Mahkemenin bu uygulaması, kuşkusuz ki dehşet vericiydi. Çünkü, işlendiği sırada suç sayılmayan bazı eylemleri nedeniyle, Dr. Şefik Hüsnü, Nâzım Hikmet, Şevket Süreyya (Aydemir) ve diğerlerini mahkum ediyordu. Üstelik, İstiklâl Mahkemesi’nin verdiği kararlara karşı itiraz yolu da kapalıydı. İlginç olduğu kadar şaşırtıcı olan nokta, Ankara İstiklâl Mahkemesi’nce uygulanan Kanun-uCeza‘nın 55’inci maddesinin yeni hâli de şiddet unsurunu içeriyordu. Kanun-u Ceza‘nın 635 sayılı yasa ile değişik 55/4-5’inci maddesi aynen şöyleydi: “Her kim hükümet aleyhine halkı müsellehen isyana veya Türkiye ahalisini yekdiğeri aleyhine silahlandırarak mukateleye fiilen tahrik edip de maddei fesat tamamiyle fiile çıkarsa o kimse idam olunur.
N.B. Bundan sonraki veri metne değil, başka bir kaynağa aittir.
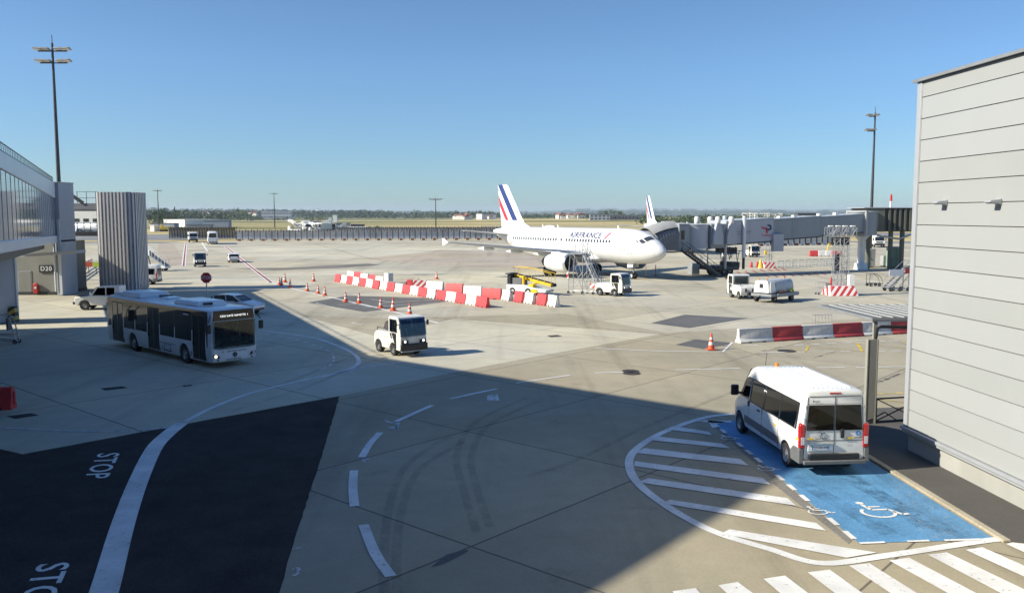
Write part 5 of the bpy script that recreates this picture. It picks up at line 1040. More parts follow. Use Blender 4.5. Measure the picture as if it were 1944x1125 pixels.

Maddei fesadın icrasına başlanmış olursa yedi seneden ekâl 0lmamak üzere küreğe konulur.” Ve işte bu maddenin son fıkrasının uygulanmasıyla da sanıklar hakkında 7 ile 15 yıl küreğe konulma cezası verilmişti.) Bu parantez içi açıklamaları yapmazdan önce, yürürlükteki yasaların komünist düşünceyi yasaklayıcı bir hüküm içermediklerini vurgulamıştık. Yasal düzenlemenin bu özelliğine rağmen, Ankara İstiklâl Mahkemesi, sanıkların eylemlerini (gizli hücreler tertip etmek, propaganda yapmak, Üçüncü Enternasyonal ile ilişki kurmak vb.) komünist nitelikte görmüş ve suç saymıştı. Yani, kanunların yasaklamadığı bir eylemi, Ankara İstiklal Mahkemesi yasaklıyordu ve üstelik ağır hapis cezası veriyordu.